Slomka, Stanislawski, Gisdol?

Wie geht es nun weiter mit dem Klub, der zuletzt 14 Jahre lang ein fester Bestandteil der ersten Bundesliga war? Sicher ist nur, dass Zieler und Almeida den Klub verlassen, beide haben wie Schmiedebach nur einen Vertrag für die erste Liga. Adam Szalai (Hoffenheim) und Alexander Milosevic (Besiktas Istanbul) sind nur ausgeliehen. Und für Sané interessiert sich offenbar nicht nur der 1. FC Köln mit dem früheren 96-Manager Jörg Schmadtke. Der hatte 2013 den Wechsel des Senegalesen vom AS Nancy nach Hannover eingefädelt.

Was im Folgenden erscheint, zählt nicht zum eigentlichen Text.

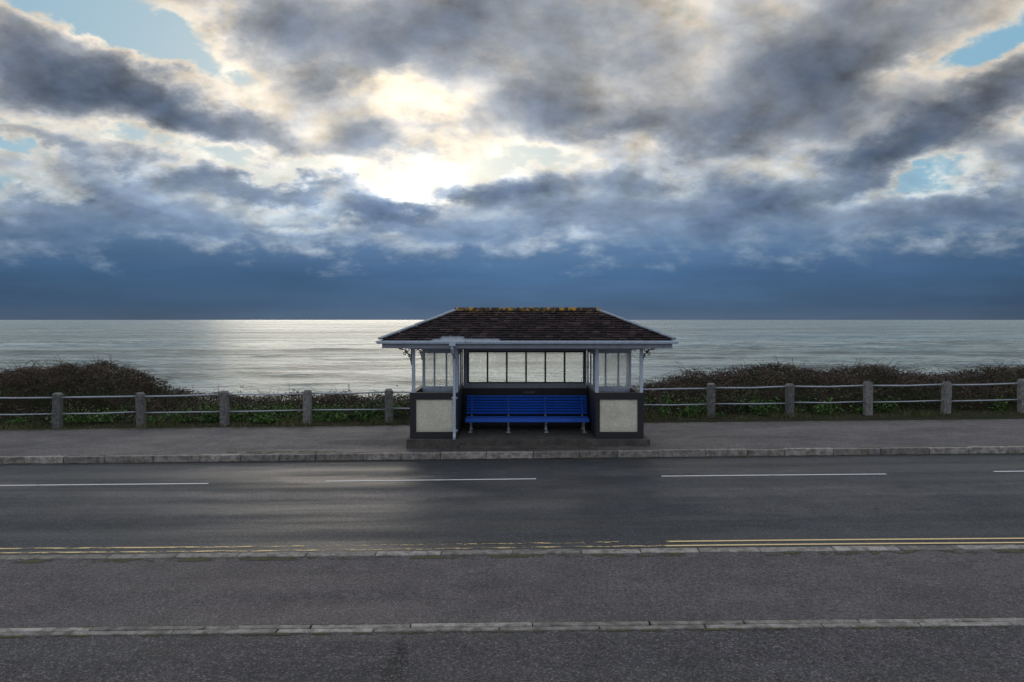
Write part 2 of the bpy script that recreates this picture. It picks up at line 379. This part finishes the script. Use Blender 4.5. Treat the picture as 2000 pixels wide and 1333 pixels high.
# ------------------------------------------------ sea
m,t,b=newmat('sea_water')
p_=t.pos
sw=t.noise(t.mapping(p_,scale=(.045,.14,1)),1.0,10,.66,.6)
far=t.noise(t.mapping(p_,scale=(.006,.03,1)),1.0,9,.7,.4)
rip=t.noise(t.mapping(p_,scale=(.35,.9,1)),1.0,8,.62)
big=t.noise(t.mapping(p_,scale=(.0022,.011,1)),1.0,7,.62,.5)
f=t.m('ADD',t.m('MULTIPLY',sw,.40),t.m('ADD',t.m('MULTIPLY',rip,.22),t.m('MULTIPLY',far,.38)))
col=t.mix(t.mr(f,.44,.56),(.055,.105,.105),(.40,.48,.46))  # bright crests, dark troughs: light and shade of the waves put into the colour
col=t.mix(1.,col,t.ramp(big,[(.38,.72),(.62,1.22)]),'MULTIPLY')
s=t.new('ShaderNodeSeparateXYZ'); t.put(s.inputs[0],p_)
shore=t.mr(s.outputs[1],230,95)
foam=t.m('MULTIPLY',t.mr(t.noise(t.mapping(p_,scale=(.03,.14,1)),1.,9,.7,.8),.58,.63),t.m('MULTIPLY_ADD',shore,.75,.08))
col=t.mix(foam,col,(.66,.70,.70))
t.put(b.inputs['Base Color'],col); t.put(b.inputs['Roughness'],t.mr(big,.35,.65,.34,.18)); b.inputs['IOR'].default_value=1.34
bump(t,b,t.m('MULTIPLY_ADD',rip,.32,sw),1.0,3.6)
M_sea=m
xn=np.linspace(-330,330,331); yn=np.geomspace(58,620,330)
XX,YY=np.meshgrid(xn,yn,indexing='ij'); ZZ=np.zeros_like(XX)
for i in range(26):
    wl=rng.uniform(3.5,34) ; th=rng.normal(0,.32); k=2*np.pi/wl
    phs=k*(XX*np.sin(th)+YY*np.cos(th))+rng.uniform(0,6.28)+1.3*np.sin(XX*.013*rng.uniform(.5,1.5)+YY*.021+i)
    fade=np.clip((wl/ (0.011*YY*2.5))-.6,0,1)
    ZZ+= .0085*wl*(1-np.abs(np.sin(phs/2)))**1.6*fade*.8
edge=np.clip((330-np.abs(XX))/60,0,1)*np.clip((620-YY)/200,0,1)*np.clip((YY-58)/10,0,1)
ZZ=-9.5+ZZ*edge
V=np.stack([XX,YY,ZZ],-1).reshape(-1,3).tolist(); ny=len(yn)
mb=MB(); mb.add(V,[(i*ny+j,(i+1)*ny+j,(i+1)*ny+j+1,i*ny+j+1) for i in range(len(xn)-1) for j in range(ny-1)])
z=-9.5
for (x0,x1,y0,y1) in [(-70000,-330,50,620),(330,70000,50,620),(-70000,70000,620,4000),(-70000,70000,4000,70000)]:
    mb.add([(x0,y0,z),(x1,y0,z),(x1,y1,z),(x0,y1,z)],[(0,1,2,3)])
mb.obj('sea',M_sea,smooth=True)

# ------------------------------------------------ shelter
S=empty('seafront_shelter')
YF,YB=18.5,20.8; XL,XR_=-2.38,3.07; XIL,XIR=-1.27,1.95; ZF=.18
mb=MB(); mb.box(XL-.07,XR_+.13,18.36,20.95,-.25,ZF); mb.obj('plinth',M_conc,S,.015)
mb=MB(); mb.box(-1.2,1.9,18.05,18.36,-.25,.06); mb.obj('front_step',M_conc,S,.012)
for (a,b_,inner,nm) in ((XL,XIL,1,'left'),(XIR,XR_,-1,'right')):
    mb=MB(); mb.box(a+.12 if inner==1 else a+.1,b_-.1 if inner==1 else b_-.12,YF+.03,YF+.09,.33,1.09)
    mb.obj('front_panel_'+nm,M_cream,S)
    mb=MB()
    mb.box(a,b_,YF,YF+.12,1.09,1.25); mb.box(a,b_,YF,YF+.12,ZF,.335)
    l,r=(.145,.085) if inner==1 else (.09,.145)
    mb.box(a,a+l,YF+.001,YF+.119,.335,1.09); mb.box(b_-r,b_,YF+.001,YF+.119,.335,1.09)
    xo=(a,a+.12) if inner==1 else (b_-.12,b_)
    mb.box(xo[0],xo[1],YF+.121,YB,1.09,1.249); mb.box(xo[0],xo[1],YF+.121,YB,ZF,.336); 
    for yy in (YF+.121,19.6,YB-.14): mb.box(xo[0],xo[1],yy,yy+.1,.337,1.089)
    xi=(b_-.06,b_-.001) if inner==1 else (a+.001,a+.06)
    mb.box(xi[0],xi[1],YF+.121,YB,ZF,1.248)
    mb.obj('dado_frame_'+nm,M_black,S,.006)
    mb=MB(); x_=(a+.03,a+.09) if inner==1 else (b_-.09,b_-.03)
    mb.box(x_[0],x_[1],YF+.13,YB-.02,.34,1.085); mb.obj('side_panel_'+nm,M_cream,S)
    mb=MB()
    xp=a+.045 if inner==1 else b_-.06-.03
    mb.box(xp,xp+.075,YF+.02,YF+.10,1.25,2.34)
    xq=b_-.06 if inner==1 else a+.0
    mb.box(xq-.01,xq+.07,YF+.02,YF+.10,1.25,2.34)
    mb.box(xp+.005,xp+.07,YB-.1,YB-.02,1.25,2.34)
    mb.box(a+.002,b_-.002,YF+.01,YF+.11,2.26,2.36)
    wa,wb=(-2.24,XIL-.07) if inner==1 else (XIR+.07,2.98)
    y0,y1=19.87,19.94
    mb.box(wa,wb,y0,y1,1.15,1.29); mb.box(wa,wb,y0,y1,2.12,2.3)
    mb.box(wa,wa+.055,y0+.001,y1-.001,1.29,2.12); mb.box(wb-.055,wb,y0+.001,y1-.001,1.29,2.12)
    for k in (1,2):
        xx=wa+(wb-wa)*k/3; mb.box(xx-.02,xx+.02,y0+.002,y1-.002,1.29,2.12)
    mb.obj('upper_frame_'+nm,M_white,S,.004)
    mb=MB(); mb.box(wa,wb,y0,y1,ZF,1.149); mb.obj('screen_dado_'+nm,M_whitegrey,S)
    mb=MB(); mb.box(wa+.05,wb-.05,19.90,19.906,1.27,2.14)
    mb.obj('screen_glazing_'+nm,M_glass,S)
    mb=MB(); xm=(b_-.05,b_-.01) if inner==1 else (a+.01,a+.05)
    mb.box(xm[0],xm[1],YF+.101,YB,1.249,1.33); mb.box(xm[0],xm[1],YF+.101,YB,2.12,2.34)
    for yy in (19.2,19.97,20.7): mb.box(xm[0]+.001,xm[1]-.001,yy,yy+.07,1.33,2.12)
    mb.obj('partition_frame_'+nm,M_whitegrey,S,.004)
    mb=MB(); sg=-1 if inner==1 else 1; x0=a+.03 if inner==1 else b_-.03
    def sp_(cx,cz,r0,turns,ph,yy,rr=.011):
        pts=[]
        for i in range(28):
            u=i/27; r=r0*(1-.85*u); an=ph+turns*2*math.pi*u
            pts.append((cx+sg*r*math.cos(an),yy,cz+r*math.sin(an)))
        mb.tube(pts,rr,5)
    for yy in (YF+.06,YB-.06):
        mb.tube([(x0,yy,1.95),(x0+sg*.04,yy,2.12),(x0+sg*.14,yy,2.24),(x0+sg*.34,yy,2.30)],.012,6)
        mb.tube([(x0,yy,2.32),(x0+sg*.36,yy,2.32)],.012,6); mb.tube([(x0,yy,1.9),(x0,yy,2.32)],.010,6)
        sp_(x0+sg*.085,2.24,.07,1.4,-1.5,yy); sp_(x0+sg*.23,2.275,.045,1.3,-1.,yy,.009); sp_(x0+sg*.05,2.11,.045,1.3,1.,yy,.009)
        sp_(x0+sg*.16,2.17,.045,1.3,2.,yy,.009)
    mb.obj('scroll_bracket_'+nm,M_dark,S)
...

Über den möglichen neuen Trainer gibt es für den Abstiegsfall bereits die üblichen Spekulationen. Laut der Bild-Zeitung, die stets ein Freund von Mirko Slomka war, gilt der seit anderthalb Jahren joblose frühere 96-Coach als Favorit. Andere glauben an eine Liaison mit Holger Stanislawski. Der frühere Coach des FC St. Pauli, der TSG Hoffenheim und des 1. FC Köln leitet derzeit einen Supermarkt in Hamburg, Hannovers neuer Medienchef Christian Bönig ist ein guter Freund. Auch Markus Kauczinski (hört beim Karlsruher SC auf) und der in Hoffenheim entlassene Markus Gisdol zählen zu den Anwärtern. Laut Martin Bader gibt es allerdings "keine Zeitfenster" für Gespräche oder Verhandlungen.

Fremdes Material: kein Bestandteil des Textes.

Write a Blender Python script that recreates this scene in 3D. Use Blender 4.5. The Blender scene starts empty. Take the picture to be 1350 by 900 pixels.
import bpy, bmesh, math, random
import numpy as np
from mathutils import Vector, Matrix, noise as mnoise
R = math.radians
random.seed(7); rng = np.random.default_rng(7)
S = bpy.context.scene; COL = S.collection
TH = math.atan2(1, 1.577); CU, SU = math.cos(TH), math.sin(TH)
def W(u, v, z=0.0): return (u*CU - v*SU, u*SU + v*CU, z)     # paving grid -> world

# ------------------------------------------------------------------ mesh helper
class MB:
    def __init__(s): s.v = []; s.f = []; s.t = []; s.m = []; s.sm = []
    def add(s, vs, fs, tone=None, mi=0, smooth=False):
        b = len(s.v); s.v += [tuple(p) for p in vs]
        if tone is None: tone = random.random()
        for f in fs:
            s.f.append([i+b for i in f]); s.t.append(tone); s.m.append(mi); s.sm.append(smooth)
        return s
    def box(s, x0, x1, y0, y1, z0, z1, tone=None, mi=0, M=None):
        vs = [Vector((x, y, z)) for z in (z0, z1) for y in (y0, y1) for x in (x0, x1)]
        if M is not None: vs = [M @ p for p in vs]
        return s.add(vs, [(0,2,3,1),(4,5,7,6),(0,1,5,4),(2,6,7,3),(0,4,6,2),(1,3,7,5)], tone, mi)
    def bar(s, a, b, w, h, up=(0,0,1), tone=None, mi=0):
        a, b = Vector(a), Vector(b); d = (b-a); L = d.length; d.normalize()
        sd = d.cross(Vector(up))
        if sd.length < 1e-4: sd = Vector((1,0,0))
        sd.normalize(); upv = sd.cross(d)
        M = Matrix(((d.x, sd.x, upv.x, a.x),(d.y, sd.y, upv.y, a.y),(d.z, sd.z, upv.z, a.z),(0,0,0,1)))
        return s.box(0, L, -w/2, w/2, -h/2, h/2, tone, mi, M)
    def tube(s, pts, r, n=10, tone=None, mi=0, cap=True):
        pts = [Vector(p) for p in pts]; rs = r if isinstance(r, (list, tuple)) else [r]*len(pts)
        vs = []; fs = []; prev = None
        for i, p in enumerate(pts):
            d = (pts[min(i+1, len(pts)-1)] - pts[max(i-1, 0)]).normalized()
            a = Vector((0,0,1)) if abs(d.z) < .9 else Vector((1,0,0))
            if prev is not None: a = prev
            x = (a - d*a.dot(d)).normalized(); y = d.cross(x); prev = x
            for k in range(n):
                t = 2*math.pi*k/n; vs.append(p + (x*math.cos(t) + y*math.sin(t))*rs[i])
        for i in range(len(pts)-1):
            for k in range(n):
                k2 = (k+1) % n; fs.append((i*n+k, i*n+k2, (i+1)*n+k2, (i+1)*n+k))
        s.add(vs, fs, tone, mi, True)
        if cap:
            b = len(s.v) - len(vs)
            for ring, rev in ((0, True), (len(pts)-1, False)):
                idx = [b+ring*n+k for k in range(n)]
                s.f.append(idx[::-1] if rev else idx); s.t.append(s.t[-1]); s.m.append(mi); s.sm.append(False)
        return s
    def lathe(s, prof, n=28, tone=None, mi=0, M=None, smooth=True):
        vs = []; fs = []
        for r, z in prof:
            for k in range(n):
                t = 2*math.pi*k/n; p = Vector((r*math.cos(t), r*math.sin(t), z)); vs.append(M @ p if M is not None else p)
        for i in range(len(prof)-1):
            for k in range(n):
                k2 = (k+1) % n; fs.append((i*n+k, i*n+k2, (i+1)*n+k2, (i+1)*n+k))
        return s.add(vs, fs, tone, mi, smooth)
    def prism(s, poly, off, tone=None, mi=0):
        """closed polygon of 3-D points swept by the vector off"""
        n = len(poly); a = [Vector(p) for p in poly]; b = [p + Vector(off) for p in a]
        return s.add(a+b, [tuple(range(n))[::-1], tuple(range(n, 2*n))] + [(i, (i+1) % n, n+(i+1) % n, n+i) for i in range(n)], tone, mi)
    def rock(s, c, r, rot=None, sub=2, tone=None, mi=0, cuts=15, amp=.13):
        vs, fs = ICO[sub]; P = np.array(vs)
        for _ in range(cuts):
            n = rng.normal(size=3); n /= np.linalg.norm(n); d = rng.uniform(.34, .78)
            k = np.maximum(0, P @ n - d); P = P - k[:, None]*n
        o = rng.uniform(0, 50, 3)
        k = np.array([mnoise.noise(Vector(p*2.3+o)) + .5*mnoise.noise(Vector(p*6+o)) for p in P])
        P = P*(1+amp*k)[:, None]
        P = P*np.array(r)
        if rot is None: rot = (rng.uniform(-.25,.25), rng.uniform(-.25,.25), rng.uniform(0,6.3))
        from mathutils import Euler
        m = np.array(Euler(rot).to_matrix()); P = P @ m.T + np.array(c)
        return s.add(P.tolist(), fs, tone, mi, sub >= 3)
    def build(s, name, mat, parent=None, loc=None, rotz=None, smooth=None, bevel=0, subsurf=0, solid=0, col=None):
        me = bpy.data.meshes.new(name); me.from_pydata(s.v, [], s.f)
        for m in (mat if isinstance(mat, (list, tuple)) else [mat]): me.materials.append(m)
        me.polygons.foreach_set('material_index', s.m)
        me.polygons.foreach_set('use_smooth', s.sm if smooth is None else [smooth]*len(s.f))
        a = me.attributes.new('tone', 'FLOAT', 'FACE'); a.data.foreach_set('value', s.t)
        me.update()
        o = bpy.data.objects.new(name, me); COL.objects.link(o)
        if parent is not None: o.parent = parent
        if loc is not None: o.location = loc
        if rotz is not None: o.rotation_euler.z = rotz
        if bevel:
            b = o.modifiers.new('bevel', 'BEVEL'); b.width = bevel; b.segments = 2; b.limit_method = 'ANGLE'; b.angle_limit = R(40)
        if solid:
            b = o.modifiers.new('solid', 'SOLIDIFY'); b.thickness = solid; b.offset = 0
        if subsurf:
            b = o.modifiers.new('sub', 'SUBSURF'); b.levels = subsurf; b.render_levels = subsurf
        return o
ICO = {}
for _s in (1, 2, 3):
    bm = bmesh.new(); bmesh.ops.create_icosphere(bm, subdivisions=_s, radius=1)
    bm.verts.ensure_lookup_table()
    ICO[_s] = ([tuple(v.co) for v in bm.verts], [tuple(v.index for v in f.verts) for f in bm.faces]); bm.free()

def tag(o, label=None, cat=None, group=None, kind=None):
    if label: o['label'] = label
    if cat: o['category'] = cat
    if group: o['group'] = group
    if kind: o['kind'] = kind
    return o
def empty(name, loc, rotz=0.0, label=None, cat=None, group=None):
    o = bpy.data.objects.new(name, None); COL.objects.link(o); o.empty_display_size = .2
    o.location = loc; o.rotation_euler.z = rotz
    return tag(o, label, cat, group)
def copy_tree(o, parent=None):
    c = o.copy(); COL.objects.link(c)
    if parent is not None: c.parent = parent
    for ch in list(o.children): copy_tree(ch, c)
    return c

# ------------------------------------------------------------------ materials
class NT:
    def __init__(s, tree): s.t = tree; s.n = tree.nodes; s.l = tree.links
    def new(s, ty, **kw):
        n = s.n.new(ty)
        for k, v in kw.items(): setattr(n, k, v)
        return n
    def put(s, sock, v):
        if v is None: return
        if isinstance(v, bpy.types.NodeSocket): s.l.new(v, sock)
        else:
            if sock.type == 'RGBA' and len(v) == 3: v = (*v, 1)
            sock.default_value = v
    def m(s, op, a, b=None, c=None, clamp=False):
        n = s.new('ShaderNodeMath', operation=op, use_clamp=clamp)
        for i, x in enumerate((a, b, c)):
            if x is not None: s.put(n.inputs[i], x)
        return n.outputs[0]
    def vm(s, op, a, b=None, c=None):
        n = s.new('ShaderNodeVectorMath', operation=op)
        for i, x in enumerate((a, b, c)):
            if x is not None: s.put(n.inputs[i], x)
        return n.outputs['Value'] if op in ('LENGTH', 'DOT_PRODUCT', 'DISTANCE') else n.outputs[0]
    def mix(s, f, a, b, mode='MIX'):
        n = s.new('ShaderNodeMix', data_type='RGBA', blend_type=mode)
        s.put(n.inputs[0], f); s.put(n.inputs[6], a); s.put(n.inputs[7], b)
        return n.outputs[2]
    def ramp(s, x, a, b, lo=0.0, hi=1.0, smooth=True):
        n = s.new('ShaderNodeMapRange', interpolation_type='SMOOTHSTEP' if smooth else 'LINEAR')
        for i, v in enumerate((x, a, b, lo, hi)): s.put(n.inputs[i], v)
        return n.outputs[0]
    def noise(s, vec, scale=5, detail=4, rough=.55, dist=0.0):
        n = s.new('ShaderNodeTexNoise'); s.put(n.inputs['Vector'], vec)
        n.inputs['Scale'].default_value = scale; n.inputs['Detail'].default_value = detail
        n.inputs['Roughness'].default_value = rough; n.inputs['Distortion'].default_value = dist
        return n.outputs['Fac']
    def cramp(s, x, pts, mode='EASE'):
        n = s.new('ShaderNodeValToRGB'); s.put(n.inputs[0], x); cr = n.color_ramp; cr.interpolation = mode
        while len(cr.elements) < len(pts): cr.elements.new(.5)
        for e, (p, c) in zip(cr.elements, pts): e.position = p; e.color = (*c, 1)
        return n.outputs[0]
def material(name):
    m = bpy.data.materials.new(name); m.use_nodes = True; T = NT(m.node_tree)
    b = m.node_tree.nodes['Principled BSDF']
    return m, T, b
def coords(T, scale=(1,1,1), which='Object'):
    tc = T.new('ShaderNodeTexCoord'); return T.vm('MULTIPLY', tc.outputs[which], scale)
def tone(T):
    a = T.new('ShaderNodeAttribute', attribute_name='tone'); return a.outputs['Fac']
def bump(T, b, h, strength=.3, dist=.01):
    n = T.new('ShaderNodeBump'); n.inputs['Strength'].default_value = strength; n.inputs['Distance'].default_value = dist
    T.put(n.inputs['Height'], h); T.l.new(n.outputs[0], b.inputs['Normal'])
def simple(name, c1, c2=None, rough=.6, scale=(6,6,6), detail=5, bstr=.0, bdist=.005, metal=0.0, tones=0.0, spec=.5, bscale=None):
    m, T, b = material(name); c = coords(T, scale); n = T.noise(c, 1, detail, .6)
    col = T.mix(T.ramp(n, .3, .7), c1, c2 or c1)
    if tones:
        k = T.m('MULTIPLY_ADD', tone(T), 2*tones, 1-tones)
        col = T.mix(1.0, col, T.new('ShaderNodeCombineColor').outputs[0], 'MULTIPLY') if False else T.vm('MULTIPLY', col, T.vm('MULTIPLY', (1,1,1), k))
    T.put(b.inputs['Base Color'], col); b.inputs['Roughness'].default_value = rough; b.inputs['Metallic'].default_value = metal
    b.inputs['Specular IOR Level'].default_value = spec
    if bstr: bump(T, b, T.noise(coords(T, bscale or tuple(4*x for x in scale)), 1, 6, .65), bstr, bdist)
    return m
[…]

Und was ist mit Bader selbst und dem neuen Sportlichen Leiter Christian Möckel, die gemeinsam für die wenig geglückten Winter-Zugänge zuständig sind? Der ehemalige Mittelstürmer Schatzschneider, der gerne mehr redet als den Klubfunktionären lieb ist, meint, jetzt müsse "ein neuer Sportdirektor her". Bader hingegen verwies nur darauf, dass sein früherer Arbeitgeber, der 1. FC Nürnberg, nach Anlaufproblemen inzwischen gut im Aufstiegsrennen zur ersten Bundesliga liege. Mit Spielern, die er zusammen mit Christian Möckel geholt hat.